JOHANNESBURG - South Africa’s annual inflation rate eased to 4.5 percent year-on-year in December from 5.2 percent in November as prices for fuel and food slowed in the period.
December’s inflation print was also the lowest inflation rate in seven months.
Statistics South Africa says annual core inflation rate, which excludes cost of food, non-alcoholic beverages, fuel and energy, stood at 4.4 percent, unchanged from December’s data.
The South African Reserve Bank (SARB) last week abandoned its previous hawkish rhetoric suggesting that further rate hikes are now unlikely.
Capital Economics economist John Ashbourne says that attention will soon focus on the possibility of rate cuts.
“With inflation well within target and economic growth weak, we think that the next move will be a cut. We’d already pencilled in a 25 basis point cut in 2020, by which time the US policymakers will be easing policy,” Ashbourne says.

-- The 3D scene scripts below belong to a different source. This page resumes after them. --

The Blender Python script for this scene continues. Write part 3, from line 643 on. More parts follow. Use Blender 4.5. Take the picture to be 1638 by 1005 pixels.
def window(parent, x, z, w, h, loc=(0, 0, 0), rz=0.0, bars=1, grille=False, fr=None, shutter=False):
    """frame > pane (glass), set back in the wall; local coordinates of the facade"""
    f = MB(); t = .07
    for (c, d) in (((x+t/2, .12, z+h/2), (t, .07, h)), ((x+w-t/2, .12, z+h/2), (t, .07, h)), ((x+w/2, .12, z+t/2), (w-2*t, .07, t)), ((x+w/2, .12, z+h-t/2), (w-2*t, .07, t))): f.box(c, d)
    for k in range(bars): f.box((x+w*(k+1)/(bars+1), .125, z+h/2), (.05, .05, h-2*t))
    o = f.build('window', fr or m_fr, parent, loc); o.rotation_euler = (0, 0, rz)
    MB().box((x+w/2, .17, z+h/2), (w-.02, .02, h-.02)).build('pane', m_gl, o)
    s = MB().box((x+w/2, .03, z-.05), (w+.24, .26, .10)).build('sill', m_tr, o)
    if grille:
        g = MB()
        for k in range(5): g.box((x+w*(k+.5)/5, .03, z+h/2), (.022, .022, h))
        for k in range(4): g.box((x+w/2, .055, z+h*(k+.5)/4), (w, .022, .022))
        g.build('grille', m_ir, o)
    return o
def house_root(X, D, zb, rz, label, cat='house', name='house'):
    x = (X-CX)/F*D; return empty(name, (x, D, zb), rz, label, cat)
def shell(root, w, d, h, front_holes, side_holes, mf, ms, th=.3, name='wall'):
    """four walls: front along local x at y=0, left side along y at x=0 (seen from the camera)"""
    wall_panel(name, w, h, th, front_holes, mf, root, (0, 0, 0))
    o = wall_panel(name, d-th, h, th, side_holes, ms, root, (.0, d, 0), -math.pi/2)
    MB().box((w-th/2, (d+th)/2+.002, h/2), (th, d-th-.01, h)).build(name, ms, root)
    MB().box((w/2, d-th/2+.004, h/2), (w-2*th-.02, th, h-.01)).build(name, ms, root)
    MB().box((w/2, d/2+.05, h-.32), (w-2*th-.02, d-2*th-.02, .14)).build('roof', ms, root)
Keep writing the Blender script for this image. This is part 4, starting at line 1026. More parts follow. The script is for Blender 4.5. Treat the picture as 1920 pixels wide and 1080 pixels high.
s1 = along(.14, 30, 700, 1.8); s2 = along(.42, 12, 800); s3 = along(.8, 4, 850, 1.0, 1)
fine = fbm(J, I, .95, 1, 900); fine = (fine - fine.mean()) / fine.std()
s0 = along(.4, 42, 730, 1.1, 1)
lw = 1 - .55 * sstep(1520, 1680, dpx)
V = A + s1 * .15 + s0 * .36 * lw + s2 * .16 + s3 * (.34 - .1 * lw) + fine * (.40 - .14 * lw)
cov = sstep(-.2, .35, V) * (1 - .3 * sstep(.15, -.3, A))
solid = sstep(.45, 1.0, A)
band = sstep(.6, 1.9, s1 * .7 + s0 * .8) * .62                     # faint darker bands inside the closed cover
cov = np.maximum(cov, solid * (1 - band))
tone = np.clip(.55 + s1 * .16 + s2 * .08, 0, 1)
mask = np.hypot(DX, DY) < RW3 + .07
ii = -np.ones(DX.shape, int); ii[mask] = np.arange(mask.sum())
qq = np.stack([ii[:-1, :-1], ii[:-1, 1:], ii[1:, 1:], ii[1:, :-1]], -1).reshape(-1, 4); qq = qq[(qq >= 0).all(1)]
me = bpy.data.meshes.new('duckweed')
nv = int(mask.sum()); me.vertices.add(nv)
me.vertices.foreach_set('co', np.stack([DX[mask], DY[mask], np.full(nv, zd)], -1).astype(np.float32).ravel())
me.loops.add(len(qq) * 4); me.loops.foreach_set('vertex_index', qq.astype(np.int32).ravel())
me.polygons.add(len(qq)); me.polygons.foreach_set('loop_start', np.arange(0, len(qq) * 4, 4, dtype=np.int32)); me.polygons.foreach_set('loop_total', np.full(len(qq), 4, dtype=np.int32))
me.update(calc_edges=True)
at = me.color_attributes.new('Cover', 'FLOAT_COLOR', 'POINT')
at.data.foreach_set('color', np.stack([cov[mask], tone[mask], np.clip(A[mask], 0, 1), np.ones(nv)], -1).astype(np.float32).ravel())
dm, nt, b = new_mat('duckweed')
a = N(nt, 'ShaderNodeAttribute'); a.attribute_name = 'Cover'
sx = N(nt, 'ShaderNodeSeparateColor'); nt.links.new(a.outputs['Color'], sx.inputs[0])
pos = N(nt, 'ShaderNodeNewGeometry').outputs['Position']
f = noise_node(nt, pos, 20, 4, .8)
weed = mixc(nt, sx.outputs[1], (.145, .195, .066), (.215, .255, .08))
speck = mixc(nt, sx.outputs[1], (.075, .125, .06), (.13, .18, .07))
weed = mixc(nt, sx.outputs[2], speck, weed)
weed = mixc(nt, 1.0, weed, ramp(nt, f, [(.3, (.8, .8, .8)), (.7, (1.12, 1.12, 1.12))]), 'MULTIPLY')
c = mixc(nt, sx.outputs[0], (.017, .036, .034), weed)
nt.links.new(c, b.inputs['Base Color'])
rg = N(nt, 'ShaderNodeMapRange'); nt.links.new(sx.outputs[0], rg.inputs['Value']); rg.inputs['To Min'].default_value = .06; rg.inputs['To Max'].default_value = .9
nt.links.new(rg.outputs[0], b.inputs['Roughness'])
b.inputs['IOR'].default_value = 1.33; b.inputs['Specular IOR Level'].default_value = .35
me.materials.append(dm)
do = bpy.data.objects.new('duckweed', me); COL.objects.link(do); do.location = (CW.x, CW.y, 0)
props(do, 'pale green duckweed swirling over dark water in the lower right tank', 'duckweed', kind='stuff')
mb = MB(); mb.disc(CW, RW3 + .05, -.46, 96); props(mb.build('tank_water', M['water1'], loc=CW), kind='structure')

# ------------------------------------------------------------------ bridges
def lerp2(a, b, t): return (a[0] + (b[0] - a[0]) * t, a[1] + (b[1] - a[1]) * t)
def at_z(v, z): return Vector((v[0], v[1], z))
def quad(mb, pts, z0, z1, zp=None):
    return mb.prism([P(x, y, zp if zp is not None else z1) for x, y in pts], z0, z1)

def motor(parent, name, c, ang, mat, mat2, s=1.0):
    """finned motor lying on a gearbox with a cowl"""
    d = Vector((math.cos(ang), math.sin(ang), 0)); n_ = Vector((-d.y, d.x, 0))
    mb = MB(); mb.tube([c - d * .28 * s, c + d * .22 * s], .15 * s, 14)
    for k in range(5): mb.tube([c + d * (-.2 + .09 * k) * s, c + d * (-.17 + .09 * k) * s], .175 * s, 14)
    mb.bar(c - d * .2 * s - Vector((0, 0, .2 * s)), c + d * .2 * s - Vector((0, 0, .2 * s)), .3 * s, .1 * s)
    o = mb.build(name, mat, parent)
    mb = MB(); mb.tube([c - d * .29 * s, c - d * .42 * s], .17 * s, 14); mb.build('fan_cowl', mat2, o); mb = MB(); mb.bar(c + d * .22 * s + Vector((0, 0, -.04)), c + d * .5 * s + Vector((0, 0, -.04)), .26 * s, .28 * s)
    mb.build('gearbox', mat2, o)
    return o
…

The SARB is of a view that the near-term inflation forecast generated by the SARB’s Quarterly Projection Model has improved significantly since the previous Monetary Policy Committee. Headline inflation is now expected to average 4.8 percent in 2019 down from 5.5 percent previously, before increasing to 5.3 percent in 2020 down from 5.4 percent and moderating to 4.8 percent in 2021.